Write out the entire listing below exactly as it appears, minus any pictures.

_Data excerpt_
** START **
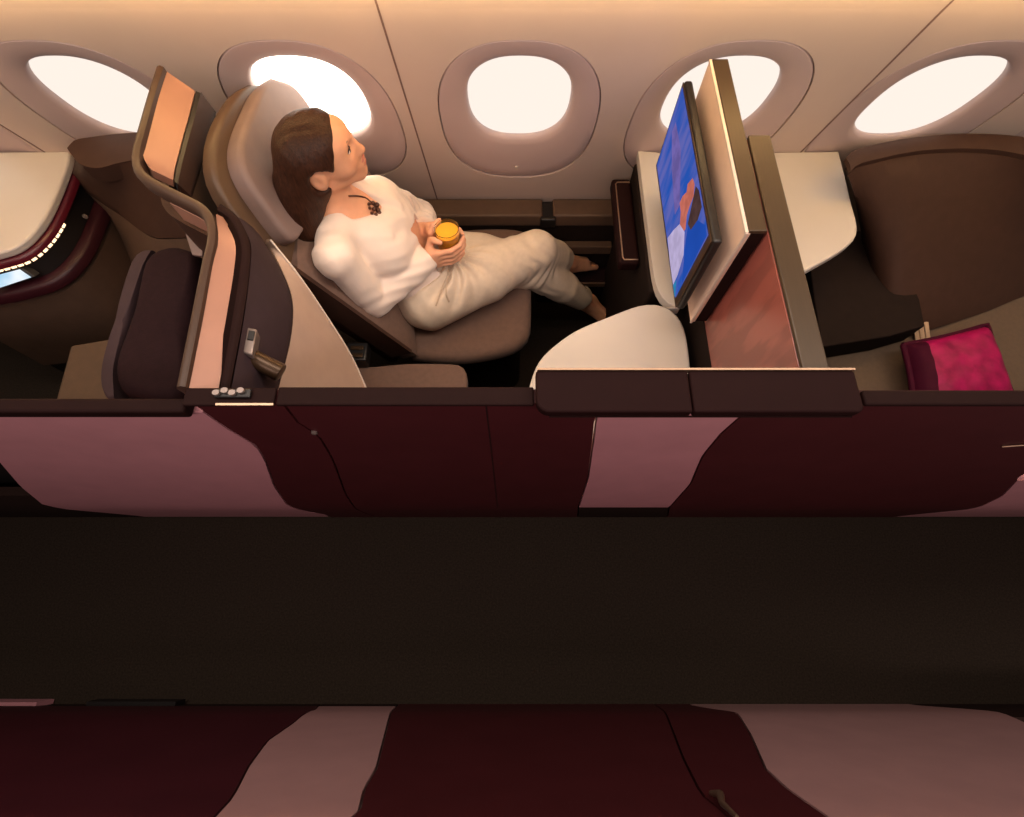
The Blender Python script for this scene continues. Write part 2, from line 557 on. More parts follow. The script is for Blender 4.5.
pt = thing('suite_partition', 'mauve panel under the dark ledge in the middle of the aisle wall', 'partition', (0.3, 0.33, 0))
obj('outer_panel', panel(G(), lambda z: bl_mid(z) + gap, lambda z: br_mid(z) - gap, LOW, 1.185), 'mauve', pt, smooth=True)
obj('kick_panel', panel(G(), lambda z: bl_mid(z) + gap, lambda z: br_mid(z) - gap, 0.003, LOW - gap), 'kick', pt, smooth=True)
pt = thing('suite_partition', 'wide burgundy aisle wall panel below the magenta cushion', 'partition', (1.0, 0.33, 0))
obj('outer_panel', panel(G(), lambda z: br_mid(z) + gap, lambda z: min(bl_far(z) - gap, 2.4), 0.003, 1.185), 'burgundy', pt, smooth=True)  # burgundy begins along the painted shadow edge on its left
xa = P(866, 402, z=1.2)[0]
obj('top_cap', G().box(xa, 2.4, 0.3245, 0.352, 1.187, 1.198), 'cap', pt, bevel=0.004)
hk = P(1014, 447, y=YF)
obj('pull_line', G().tube([(hk[0] - 0.02, YF + prof(hk[2]) - 0.002, hk[2] - 0.006), (hk[0] + 0.02, YF + prof(hk[2]) - 0.003, hk[2] + 0.008),
                           (hk[0] + 0.16, YF + prof(hk[2]) - 0.003, hk[2] + 0.02)], 0.0022, 8), 'rimlight', pt, smooth=True)
pt = thing('suite_partition', 'mauve wedge of aisle wall at the right edge', 'partition', (1.7, 0.33, 0))
obj('outer_panel', panel(G(), lambda z: min(bl_far(z) + gap, 2.39), XF(2.4), 0.02, 0.70), 'mauve', pt, smooth=True)
obj('core', G().box(1.4, 2.4, 0.355, 0.365, 0.003, 0.9), 'black', pt)

# dark ledge capping the partition
lg = thing('ledge_cap', 'long dark maroon ledge with rounded corners capping the aisle wall', 'ledge', (0.3, 0.34, 1.2))
xa, xb = P(536, 390, z=1.222)[0], P(860, 390, z=1.222)[0]
xm = P(691, 390, z=1.222)[0]


def capshape(x0, x1, rl, rr):
    y0, y1 = 0.302, 0.377
    pts = [(x1, y1), (x0, y1)]
    if rl:
        pts += [(x0 + rl - rl * math.cos(t), y0 + rl - rl * math.sin(t)) for t in np.linspace(0, math.pi / 2, 8)]
    else:
        pts += [(x0, y0)]
    if rr:
        pts += [(x1 - rr + rr * math.sin(t), y0 + rr - rr * math.cos(t)) for t in np.linspace(0, math.pi / 2, 8)]
    else:
        pts += [(x1, y0)]
    return pts


obj('ledge_board', G().prism(capshape(xa, xm - 0.001, 0.022, 0), 1.200, 1.222), 'tray', lg, bevel=0.004)
obj('ledge_board', G().prism(capshape(xm + 0.001, xb, 0, 0.012), 1.200, 1.222), 'tray', lg, bevel=0.004)
obj('edge_strip', G().box(xa + 0.003, xb, 0.3775, 0.381, 1.212, 1.2245), 'rimlight', lg, label='thin bright metal edge')
ob = obj('edge_strip', G().tube([(xa + 0.022, 0.3010, 1.203), (xb - 0.012, 0.3010, 1.203)], 0.0018, 6), 'cap', lg)

# ---- opposite row across the aisle
S2 = -1
YB = -0.30
o_l1 = bound([(320, 700), (314, 716), (292, 732), (266, 747), (248, 768), (232, 795), (210, 817), (180, 850)], -1)
o_r1 = bound([(398, 700), (390, 722), (376, 770), (364, 786), (360, 806), (346, 817), (330, 850)], -1)
o_s = bound([(655, 700), (668, 726), (684, 762), (702, 792), (730, 812), (742, 850)], -1)
o_l2 = bound([(688, 699), (712, 712), (738, 722), (752, 742), (766, 770), (790, 788), (835, 817), (880, 850)], -1)
o_r2 = bound([(905, 699), (960, 711), (1000, 721), (1026, 731), (1100, 760), (1200, 817)], -1)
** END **
_Correct answer_
The Blender Python script for this scene continues. Write part 2, from line 557 on. More parts follow. The script is for Blender 4.5.
pt = thing('suite_partition', 'mauve panel under the dark ledge in the middle of the aisle wall', 'partition', (0.3, 0.33, 0))
obj('outer_panel', panel(G(), lambda z: bl_mid(z) + gap, lambda z: br_mid(z) - gap, LOW, 1.185), 'mauve', pt, smooth=True)
obj('kick_panel', panel(G(), lambda z: bl_mid(z) + gap, lambda z: br_mid(z) - gap, 0.003, LOW - gap), 'kick', pt, smooth=True)
pt = thing('suite_partition', 'wide burgundy aisle wall panel below the magenta cushion', 'partition', (1.0, 0.33, 0))
obj('outer_panel', panel(G(), lambda z: br_mid(z) + gap, lambda z: min(bl_far(z) - gap, 2.4), 0.003, 1.185), 'burgundy', pt, smooth=True)  # burgundy begins along the painted shadow edge on its left
xa = P(866, 402, z=1.2)[0]
obj('top_cap', G().box(xa, 2.4, 0.3245, 0.352, 1.187, 1.198), 'cap', pt, bevel=0.004)
hk = P(1014, 447, y=YF)
obj('pull_line', G().tube([(hk[0] - 0.02, YF + prof(hk[2]) - 0.002, hk[2] - 0.006), (hk[0] + 0.02, YF + prof(hk[2]) - 0.003, hk[2] + 0.008),
                           (hk[0] + 0.16, YF + prof(hk[2]) - 0.003, hk[2] + 0.02)], 0.0022, 8), 'rimlight', pt, smooth=True)
pt = thing('suite_partition', 'mauve wedge of aisle wall at the right edge', 'partition', (1.7, 0.33, 0))
obj('outer_panel', panel(G(), lambda z: min(bl_far(z) + gap, 2.39), XF(2.4), 0.02, 0.70), 'mauve', pt, smooth=True)
obj('core', G().box(1.4, 2.4, 0.355, 0.365, 0.003, 0.9), 'black', pt)

# dark ledge capping the partition
lg = thing('ledge_cap', 'long dark maroon ledge with rounded corners capping the aisle wall', 'ledge', (0.3, 0.34, 1.2))
xa, xb = P(536, 390, z=1.222)[0], P(860, 390, z=1.222)[0]
xm = P(691, 390, z=1.222)[0]


def capshape(x0, x1, rl, rr):
    y0, y1 = 0.302, 0.377
    pts = [(x1, y1), (x0, y1)]
    if rl:
        pts += [(x0 + rl - rl * math.cos(t), y0 + rl - rl * math.sin(t)) for t in np.linspace(0, math.pi / 2, 8)]
    else:
        pts += [(x0, y0)]
    if rr:
        pts += [(x1 - rr + rr * math.sin(t), y0 + rr - rr * math.cos(t)) for t in np.linspace(0, math.pi / 2, 8)]
    else:
        pts += [(x1, y0)]
    return pts


obj('ledge_board', G().prism(capshape(xa, xm - 0.001, 0.022, 0), 1.200, 1.222), 'tray', lg, bevel=0.004)
obj('ledge_board', G().prism(capshape(xm + 0.001, xb, 0, 0.012), 1.200, 1.222), 'tray', lg, bevel=0.004)
obj('edge_strip', G().box(xa + 0.003, xb, 0.3775, 0.381, 1.212, 1.2245), 'rimlight', lg, label='thin bright metal edge')
ob = obj('edge_strip', G().tube([(xa + 0.022, 0.3010, 1.203), (xb - 0.012, 0.3010, 1.203)], 0.0018, 6), 'cap', lg)

# ---- opposite row across the aisle
S2 = -1
YB = -0.30
o_l1 = bound([(320, 700), (314, 716), (292, 732), (266, 747), (248, 768), (232, 795), (210, 817), (180, 850)], -1)
o_r1 = bound([(398, 700), (390, 722), (376, 770), (364, 786), (360, 806), (346, 817), (330, 850)], -1)
o_s = bound([(655, 700), (668, 726), (684, 762), (702, 792), (730, 812), (742, 850)], -1)
o_l2 = bound([(688, 699), (712, 712), (738, 722), (752, 742), (766, 770), (790, 788), (835, 817), (880, 850)], -1)
o_r2 = bound([(905, 699), (960, 711), (1000, 721), (1026, 731), (1100, 760), (1200, 817)], -1)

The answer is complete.